Because the Illinois Department of Transportation underwrites those trains, their schedules have Illinois State students and Springfield politicians and shoppers headed for the Mag Mile in mind.  In the very early days of Amtrak, his overnight in St. Louis would have been feasible, with the early morning departure from Milwaukee on the Prairie State, and a return on the afternoon Prairie State that got away from Chicago at 10.30 for a midnight arrival in Milwaukee.  A St. Louisan out for a weekend in Milwaukee would use the Abraham Lincoln.  Cardinal fans headed to Milwaukee can manage with the existing schedules, although some of those have inordinately long layovers in Chicago.  "Hiawatha 332 arrives Chicago four minutes after 303 leaves."

Mr Schmidt considered some other trips, and hit the same wall.
The morning trains to Michigan and Quincy depart before the first Hiawatha arrives in Chicago and the morning train to Carbondale only has an 18-minute connection time. A little too tight for personal taste, and too close for Amtrak to offer it as a scheduled connection, too.

So what other options are available? Well, the 8:05 a.m. departure from Milwaukee connects with the 12:50 p.m. Wolverine departure in Chicago (after an almost 3.5-hour layover), making for an 8:12 p.m. arrival in Pontiac, Mich. No thanks. The 3 p.m. Hiawatha departure from Milwaukee connects with the 5:55 p.m. train from Chicago to Quincy, Ill., that arrives at 10:23 p.m. No thanks, again. I could also depart Chicago at 4:05 p.m. and arrive in Carbondale at 9:35 p.m. on train No. 393 (or take train No. 59 and arrive at 1:21 a.m.!). Strike three.
I know, I know.
A quick look through the midwestern schedules shows the first departures of the day for Pontiac, Mich.; St. Louis; and Quincy leaving before any inbound trains arrive.  The first arrival (except Sunday) from Milwaukee offers a feasible connection to the first departure for Carbondale, and the second arrival (first Sunday) arrives nine minutes after the second departure for St. Louis.  I could go on.  The last arrivals from Pontiac, St. Louis and Quincy are after the last departures of the evening.

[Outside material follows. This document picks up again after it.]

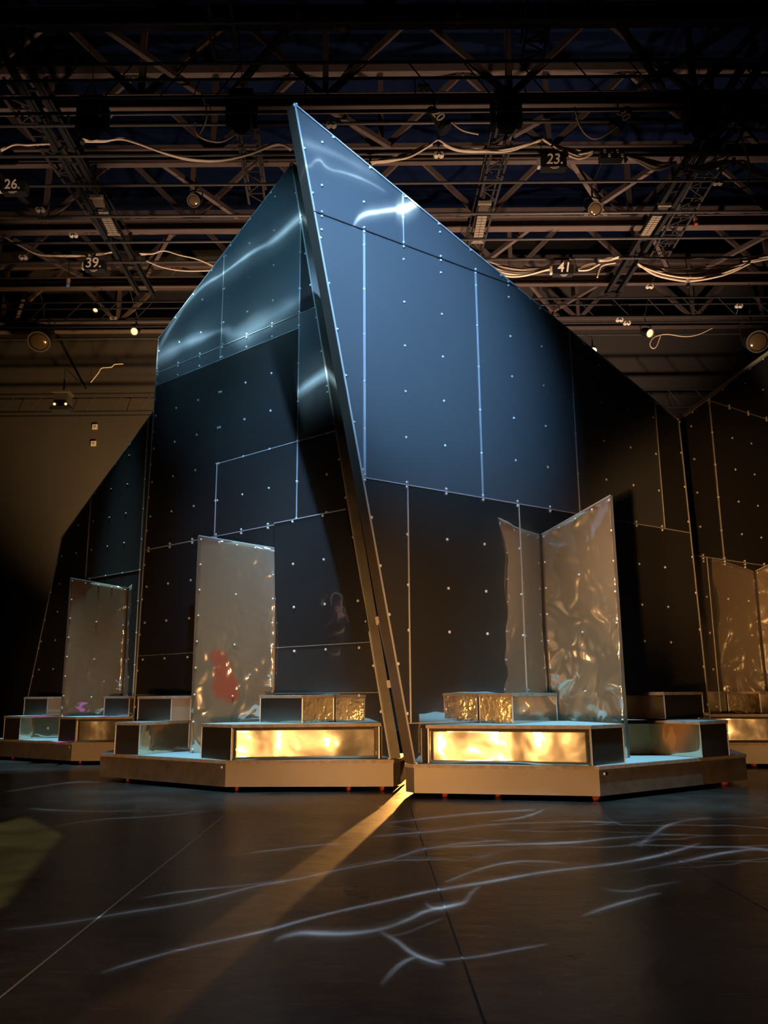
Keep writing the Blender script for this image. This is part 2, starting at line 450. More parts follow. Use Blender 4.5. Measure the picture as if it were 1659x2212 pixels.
def floor_material():
    m = bpy.data.materials.new('black_stage_floor')
    m.use_nodes = True
    nt = m.node_tree
    b = nt.nodes['Principled BSDF']
    tc = nd(nt, 'ShaderNodeTexCoord')
    def noise(scale, detail, stretch=(1, 1, 1)):
        mp = nd(nt, 'ShaderNodeMapping')
        mp.inputs['Scale'].default_value = stretch
        nt.links.new(tc.outputs['Object'], mp.inputs[0])
        n = nd(nt, 'ShaderNodeTexNoise')
        n.inputs['Scale'].default_value = scale
        n.inputs['Detail'].default_value = detail
        nt.links.new(mp.outputs[0], n.inputs['Vector'])
        return n.outputs['Fac']
    worn = noise(1.6, 8)
    scr = noise(5.0, 6, (0.35, 4.0, 1))
    ramp = nd(nt, 'ShaderNodeValToRGB')
    ramp.color_ramp.elements[0].position = 0.35
    ramp.color_ramp.elements[0].color = (0.016, 0.0135, 0.0125, 1)
    ramp.color_ramp.elements[1].position = 0.75
    ramp.color_ramp.elements[1].color = (0.042, 0.035, 0.031, 1)
    nt.links.new(worn, ramp.inputs[0])
    r2 = nd(nt, 'ShaderNodeValToRGB')
    r2.color_ramp.elements[0].position = 0.66
    r2.color_ramp.elements[0].color = (0, 0, 0, 1)
    r2.color_ramp.elements[1].position = 0.78
    r2.color_ramp.elements[1].color = (1, 1, 1, 1)
    nt.links.new(scr, r2.inputs[0])
    mix = nd(nt, 'ShaderNodeMix')
    mix.data_type = 'RGBA'
    mix.inputs[7].default_value = (0.17, 0.14, 0.12, 1)
    nt.links.new(mth(nt, 'MULTIPLY', r2.outputs[0], 0.8), mix.inputs[0])
    nt.links.new(ramp.outputs[0], mix.inputs[6])
    nt.links.new(mix.outputs[2], b.inputs['Base Color'])
    rr = nd(nt, 'ShaderNodeMapRange')
    rr.inputs['To Min'].default_value = 0.22
    rr.inputs['To Max'].default_value = 0.4
    b.inputs['Specular IOR Level'].default_value = 0.34
    nt.links.new(worn, rr.inputs['Value'])
    nt.links.new(rr.outputs[0], b.inputs['Roughness'])
    bp = nd(nt, 'ShaderNodeBump')
    bp.inputs['Strength'].default_value = 0.25
    bp.inputs['Distance'].default_value = 0.02
    nt.links.new(noise(7.0, 3), bp.inputs['Height'])
    nt.links.new(bp.outputs[0], b.inputs['Normal'])
    return m
M_FLOOR = floor_material()
M_HALL = mat('dark_hall_paint', (0.075, 0.06, 0.05), 0.8, mottled=(0.6, .3, (0.06, 0.05, 0.04)))
M_HALLB = mat('black_hall_paint', (0.02, 0.018, 0.017), 0.8)
M_NAVY = mat('navy_roof_boards', (0.003, 0.006, 0.02), 0.9, spec=0.03)

# ------------------------------------------------------------------ mesh helpers
class MB:
    def __init__(self):
        self.v, self.f = [], []
    def add(self, vs, fs):
        o = len(self.v)
        self.v += [tuple(x) for x in vs]
        self.f += [[i + o for i in f] for f in fs]
        return self
    def prism(self, poly, vec):
        """poly: list of 3-D points (planar), extruded along vec"""
        n = len(poly)
        P = [Vector(p) for p in poly]
        vec = Vector(vec)
        nrm = Vector((0, 0, 0))
        for i in range(n):
            nrm += (P[i] - P[0]).cross(P[(i + 1) % n] - P[0])
        if nrm.dot(vec) > 0:
            P.reverse()
        vs = P + [p + vec for p in P]
        fs = [list(range(n)), list(range(2 * n - 1, n - 1, -1))]
        fs += [[i, i + n, (i + 1) % n + n, (i + 1) % n][::1] for i in range(n)]
        return self.add(vs, fs)
    def flat(self, poly2, z0, z1):
        return self.prism([(p[0], p[1], z0) for p in poly2], (0, 0, z1 - z0))
    def box(self, c, sx, sy, sz, ax=None, ay=None):
        ax = Vector(ax) if ax is not None else Vector((1, 0, 0))
        ay = Vector(ay) if ay is not None else Vector((0, 1, 0))
        az = ax.cross(ay)
        c = Vector(c)
        p = [c - ax * sx / 2 - ay * sy / 2 - az * sz / 2, c + ax * sx / 2 - ay * sy / 2 - az * sz / 2,
             c + ax * sx / 2 + ay * sy / 2 - az * sz / 2, c - ax * sx / 2 + ay * sy / 2 - az * sz / 2]
        return self.prism(p, az * sz)
    def beam(self, a, b, w, h, up=(0, 0, 1)):
        a, b = Vector(a), Vector(b)
        d = (b - a)
        l = d.length
        d.normalize()
        s = d.cross(Vector(up))
        if s.length < 1e-4:
            s = d.cross(Vector((0, 1, 0)))
        s.normalize()
        u = s.cross(d).normalized()
        p = [a - s * w / 2 - u * h / 2, a + s * w / 2 - u * h / 2, a + s * w / 2 + u * h / 2, a - s * w / 2 + u * h / 2]
        return self.prism(p, d * l)
    def ibeam(self, a, b, w, h, t=0.03, up=(0, 0, 1)):
        a, b = Vector(a), Vector(b)
        u = Vector(up)
        self.beam(a + u * (h / 2 - t / 2), b + u * (h / 2 - t / 2), w, t, up)
        self.beam(a - u * (h / 2 - t / 2), b - u * (h / 2 - t / 2), w, t, up)
        return self.beam(a, b, t, h - 2 * t, up)
    def tube(self, pts, r, n=6):
        pts = [Vector(p) for p in pts]
        vs, fs = [], []
        prev = None
        for i, p in enumerate(pts):
            d = (pts[min(i + 1, len(pts) - 1)] - pts[max(i - 1, 0)]).normalized()
            if prev is None:
                s = d.cross(Vector((0, 0, 1)))
                if s.length < 1e-3:
                    s = d.cross(Vector((0, 1, 0)))
            else:
                s = prev - d * prev.dot(d)
            s.normalize()
            prev = s
            t = d.cross(s)
            vs += [p + (s * math.cos(2 * math.pi * k / n) + t * math.sin(2 * math.pi * k / n)) * r for k in range(n)]
        for i in range(len(pts) - 1):
            for k in range(n):
                fs.append([i * n + k, i * n + (k + 1) % n, (i + 1) * n + (k + 1) % n, (i + 1) * n + k])
        fs.append(list(range(n - 1, -1, -1)))
        fs.append([(len(pts) - 1) * n + k for k in range(n)])
        return self.add(vs, fs)
    def lathe(self, c, axis, prof, n=20, caps=True):
        """prof: list of (r, t) along axis"""
        c, axis = Vector(c), Vector(axis).normalized()
        s = axis.cross(Vector((0, 0, 1)))
        if s.length < 1e-3:
            s = axis.cross(Vector((0, 1, 0)))
        s.normalize()
        t = axis.cross(s)
        vs, fs = [], []
        for r, h in prof:
            vs += [c + axis * h + (s * math.cos(2 * math.pi * k / n) + t * math.sin(2 * math.pi * k / n)) * r for k in range(n)]
        for i in range(len(prof) - 1):
            for k in range(n):
                fs.append([i * n + k, i * n + (k + 1) % n, (i + 1) * n + (k + 1) % n, (i + 1) * n + k])
        if caps:
            fs.append(list(range(n - 1, -1, -1)))
            fs.append([(len(prof) - 1) * n + k for k in range(n)])
        return self.add(vs, fs)
    def dome(self, c, axis, r, h, n=6):
        return self.lathe(c, axis, [(r, -0.001), (r, h * .35), (r * .6, h * .85), (r * .15, h)], n)
    def build(self, name, material, parent=None, origin=None, smooth=False):
        me = bpy.data.meshes.new(name)
        o3 = Vector(origin) if origin is not None else Vector((0, 0, 0))
        if parent is not None:
            o3 = Vector(parent['_o'])
        me.from_pydata([tuple(Vector(v) - o3) for v in self.v], [], self.f)
        me.validate()
        bm = bmesh.new()
        bm.from_mesh(me)
        bmesh.ops.recalc_face_normals(bm, faces=bm.faces)
        bm.to_mesh(me)
        bm.free()
        me.materials.append(material)
        if smooth:
            for p in me.polygons:
                p.use_smooth = True
        o = bpy.data.objects.new(name, me)
        COL.objects.link(o)
        o['_o'] = tuple(o3)
        if parent is None:
            o.location = o3
        else:
            o.parent = parent
        return o

def tag(o, label, cat, group=None, kind=None):
    if label:
        o['label'] = label
    if cat:
        o['category'] = cat
    if group:
        o['group'] = group
    if kind:
        o['kind'] = kind
    return o

def thing(name, label, cat, loc, group=None):
    o = bpy.data.objects.new(name, None)
    COL.objects.link(o)
    o.empty_display_size = 0.2
    o.location = loc
    o['_o'] = tuple(loc)
    return tag(o, label, cat, group)

def struct(o):
    o['kind'] = 'structure'
    return o

def dup(root, shift, label, group=None):
    r = root.copy()
    COL.objects.link(r)
    r.location = root.location + Vector(shift)
    r['_o'] = tuple(Vector(root['_o']) + Vector(shift))
    r['label'] = label
    if group:
        r['group'] = group
    for ch in list(root.children):
        c = ch.copy()
        COL.objects.link(c)
        c.parent = r
        for g in list(ch.children):
            d = g.copy()
            COL.objects.link(d)
            d.parent = c
    return r

# ------------------------------------------------------------------ the hall
YB, XW, ZC = 27.5, 16.0, 17.2
struct(MB().flat([(-XW, -8), (XW, -8), (XW, YB), (-XW, YB)], -0.2, 0.0).build('floor', M_FLOOR))
struct(MB().flat([(-XW - .3, -8), (XW + .3, -8), (XW + .3, YB + .3), (-XW - .3, YB + .3)], ZC, ZC + 0.2).build('ceiling', M_NAVY))
wb = MB().flat([(-XW - .3, YB), (XW + .3, YB), (XW + .3, YB + .3), (-XW - .3, YB + .3)], 0, ZC)
struct(wb.build('wall_back', M_HALL))
struct(MB().flat([(-XW - .3, -8), (-XW, -8), (-XW, YB), (-XW - .3, YB)], 0, ZC).build('wall_left', M_HALLB))
struct(MB().flat([(XW, -8), (XW + .3, -8), (XW + .3, YB), (XW, YB)], 0, ZC).build('wall_right', M_HALLB))

for i, (a, b, w, m) in enumerate((((480, 1765), (-60, 2204), .010, M_TAPE), ((884, 1738), (1075, 2290), .010, M_FELT), ((1250, 1737), (1700, 1990), .008, M_FELT))):
    struct(MB().beam(flo(*a, .0005), flo(*b, .0005), w, .002).build('trim_%d' % (i + 1), m))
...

Amtrak might realize savings from servicing as many train sets as it can in its Chicago yards, and those first-morning-outward, last-evening-return services are a round trip of a single set from Chicago.  Unknown, though, is the revenue lost to the carrier because each corridor exists unto itself, without regard to the lost Sturtevant to Springfield or Kalamazoo to Macomb or Urbana to Ann Arbor or Indianapolis to anywhere ridership the current schedule implies.
Mr Schmidt puts a question to the policy-makers.
Why can't the Midwest states that support rail service work better together? Why can't the first Hiawatha arrive with reasonable connections to Detroit and points in Illinois? Why can't someone travel from St. Louis to Detroit without a pre-dawn departure or a post-midnight arrival? I guess that's up to the states, in spite of the promise of one national rail operator.
The problem is, it's not one national rail operator. I made the connectivity suggestion to a representative of the Illinois Department of Transportation at the May 2012 Train Day.  Her response: Wisconsin and Michigan do their own negotiating.  Getting paths on Norfolk Southern or the old GM and O or Illinois Central is tough already.  (Left unsaid:  the GM and O trains are for Chicago and Bloomington and Springfield.)  Without the state departments of transportation working together, and without taking a somewhat tougher stance with the freight railroads (your tax dollars are at work upgrading the St. Louis line in part so Union Pacific can blow the doors off the eighteen-wheelers on Route 66) it's likely that a lot of regional trips will not be by rail, or that Lou Mitchell will continue to serve passengers laying over.